Bu durumda, istinaf kanun yoluna başvuranın dilekçesinde yer verdiği itirazların açıklanan gerekçe ışığında yerinde olmamasına, kararda kamu düzenine ilişkin bir aykırılık bulunmamasına, kararının usul ve esas yönünden hukuka uygun olmasına göre, duruşma açılmasına gerek görülmeyerek Hukuk Muhakemeleri Kanunun 353/1-b-1 maddesi gereğince istinaf başvurusunun esastan reddine karar verilmesi gerekmiştir.
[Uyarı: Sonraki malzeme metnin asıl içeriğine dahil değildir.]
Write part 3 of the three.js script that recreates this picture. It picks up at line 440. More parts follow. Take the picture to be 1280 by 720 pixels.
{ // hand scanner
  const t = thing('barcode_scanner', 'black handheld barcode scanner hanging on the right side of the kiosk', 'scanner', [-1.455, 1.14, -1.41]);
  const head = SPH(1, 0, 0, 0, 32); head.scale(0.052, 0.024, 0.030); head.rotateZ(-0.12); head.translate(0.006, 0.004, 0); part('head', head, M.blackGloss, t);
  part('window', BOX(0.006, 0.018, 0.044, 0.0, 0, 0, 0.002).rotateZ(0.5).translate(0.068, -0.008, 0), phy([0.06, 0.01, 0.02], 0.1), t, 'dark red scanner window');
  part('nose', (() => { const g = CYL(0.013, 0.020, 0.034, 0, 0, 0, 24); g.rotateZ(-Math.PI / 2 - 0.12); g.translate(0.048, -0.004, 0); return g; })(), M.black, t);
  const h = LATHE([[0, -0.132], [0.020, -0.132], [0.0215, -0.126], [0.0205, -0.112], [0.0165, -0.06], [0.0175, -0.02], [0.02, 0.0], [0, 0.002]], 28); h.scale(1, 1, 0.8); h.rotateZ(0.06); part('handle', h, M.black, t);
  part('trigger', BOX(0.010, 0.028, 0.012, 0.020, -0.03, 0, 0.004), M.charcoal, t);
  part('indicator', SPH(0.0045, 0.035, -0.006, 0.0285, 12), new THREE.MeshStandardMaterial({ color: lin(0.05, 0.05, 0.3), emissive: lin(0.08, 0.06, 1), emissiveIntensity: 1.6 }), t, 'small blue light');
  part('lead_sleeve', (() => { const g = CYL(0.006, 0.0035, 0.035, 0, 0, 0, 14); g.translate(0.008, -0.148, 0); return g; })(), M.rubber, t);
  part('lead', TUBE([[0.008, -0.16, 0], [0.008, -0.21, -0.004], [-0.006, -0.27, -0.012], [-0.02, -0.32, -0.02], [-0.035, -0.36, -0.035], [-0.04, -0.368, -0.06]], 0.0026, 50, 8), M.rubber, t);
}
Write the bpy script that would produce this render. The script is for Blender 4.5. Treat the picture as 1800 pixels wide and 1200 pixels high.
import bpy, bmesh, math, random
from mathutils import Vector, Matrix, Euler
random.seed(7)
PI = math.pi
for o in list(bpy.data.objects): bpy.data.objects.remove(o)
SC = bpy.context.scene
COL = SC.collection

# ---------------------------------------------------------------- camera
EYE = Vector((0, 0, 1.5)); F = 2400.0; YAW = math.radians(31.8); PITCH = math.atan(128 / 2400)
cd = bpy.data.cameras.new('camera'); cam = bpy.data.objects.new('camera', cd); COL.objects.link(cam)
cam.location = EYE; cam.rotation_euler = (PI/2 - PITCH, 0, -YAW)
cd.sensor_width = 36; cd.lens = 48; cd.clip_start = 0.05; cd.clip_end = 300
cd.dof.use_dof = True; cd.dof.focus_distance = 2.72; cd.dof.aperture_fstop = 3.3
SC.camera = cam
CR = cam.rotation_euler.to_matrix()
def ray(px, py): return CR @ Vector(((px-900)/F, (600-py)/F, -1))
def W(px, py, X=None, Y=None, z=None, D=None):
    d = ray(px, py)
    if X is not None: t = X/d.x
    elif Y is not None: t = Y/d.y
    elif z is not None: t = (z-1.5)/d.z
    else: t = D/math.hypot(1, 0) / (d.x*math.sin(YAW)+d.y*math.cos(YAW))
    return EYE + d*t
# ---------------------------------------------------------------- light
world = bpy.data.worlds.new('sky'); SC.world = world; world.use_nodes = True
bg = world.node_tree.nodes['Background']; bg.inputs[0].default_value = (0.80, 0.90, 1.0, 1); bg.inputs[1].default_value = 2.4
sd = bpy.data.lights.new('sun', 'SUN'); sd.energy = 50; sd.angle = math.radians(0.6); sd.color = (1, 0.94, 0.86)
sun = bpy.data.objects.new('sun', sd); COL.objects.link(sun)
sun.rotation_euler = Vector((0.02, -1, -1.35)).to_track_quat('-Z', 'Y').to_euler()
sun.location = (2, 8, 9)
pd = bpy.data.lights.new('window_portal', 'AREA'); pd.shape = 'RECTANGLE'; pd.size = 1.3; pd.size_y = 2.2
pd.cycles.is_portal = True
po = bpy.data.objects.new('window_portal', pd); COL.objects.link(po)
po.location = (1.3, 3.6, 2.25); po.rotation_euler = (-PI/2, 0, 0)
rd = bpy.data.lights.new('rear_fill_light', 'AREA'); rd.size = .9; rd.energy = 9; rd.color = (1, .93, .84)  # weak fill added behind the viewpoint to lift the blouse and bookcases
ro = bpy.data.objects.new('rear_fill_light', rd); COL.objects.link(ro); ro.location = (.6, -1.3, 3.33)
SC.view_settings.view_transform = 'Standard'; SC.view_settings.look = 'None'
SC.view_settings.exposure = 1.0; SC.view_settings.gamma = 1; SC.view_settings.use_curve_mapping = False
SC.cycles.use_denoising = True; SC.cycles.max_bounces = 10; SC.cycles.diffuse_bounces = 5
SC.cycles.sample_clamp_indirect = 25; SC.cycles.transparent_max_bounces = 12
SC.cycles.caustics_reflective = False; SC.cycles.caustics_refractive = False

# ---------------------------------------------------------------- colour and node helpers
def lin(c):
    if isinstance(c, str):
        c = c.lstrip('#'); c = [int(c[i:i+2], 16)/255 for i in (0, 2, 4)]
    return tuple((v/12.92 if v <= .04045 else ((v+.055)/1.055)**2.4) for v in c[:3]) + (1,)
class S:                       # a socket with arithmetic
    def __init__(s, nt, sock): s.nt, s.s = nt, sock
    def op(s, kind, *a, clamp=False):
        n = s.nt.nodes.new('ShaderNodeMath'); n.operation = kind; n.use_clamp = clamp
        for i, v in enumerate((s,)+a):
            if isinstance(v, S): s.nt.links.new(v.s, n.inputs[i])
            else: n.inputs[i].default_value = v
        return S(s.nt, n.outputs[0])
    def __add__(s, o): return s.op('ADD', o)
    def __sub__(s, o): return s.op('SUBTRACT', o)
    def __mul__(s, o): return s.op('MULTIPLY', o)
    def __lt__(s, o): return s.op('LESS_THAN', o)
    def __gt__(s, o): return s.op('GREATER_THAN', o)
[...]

H Ü K Ü M :Yukarıda açıklanan nedenlerle;
1-İhtiyati haciz isteyen davacının istinaf başvurusunun Hukuk Muhakemeleri Kanununun 353/1-b-1 maddesi uyarınca ESASTAN REDDİNE,
2-İhtiyati haciz isteyen davacı yönünden istinaf karar harcı olan 296,40-TL’nin peşin alınan 179,90-TL ve tamamlama harcı olarak alınan 179,90-TL’den mahsubu ile bakiye 63,40-TL’nin talep halinde ihtiyati haciz isteyen davacıya iadesine
3-İstinaf başvurusu nedeniyle ihtiyati haciz isteyen davacı tarafından yapılan giderlerin kendi üzerinde bırakılmasına,
Dosya üzerinden yapılan inceleme neticesinde, 6100 sayılı Hukuk Muhakemeleri Kanunu’nun 362/1-f maddesi gereğince kesin olmak üzere 14.07.2023 tarihinde oy birliğiyle karar verildi.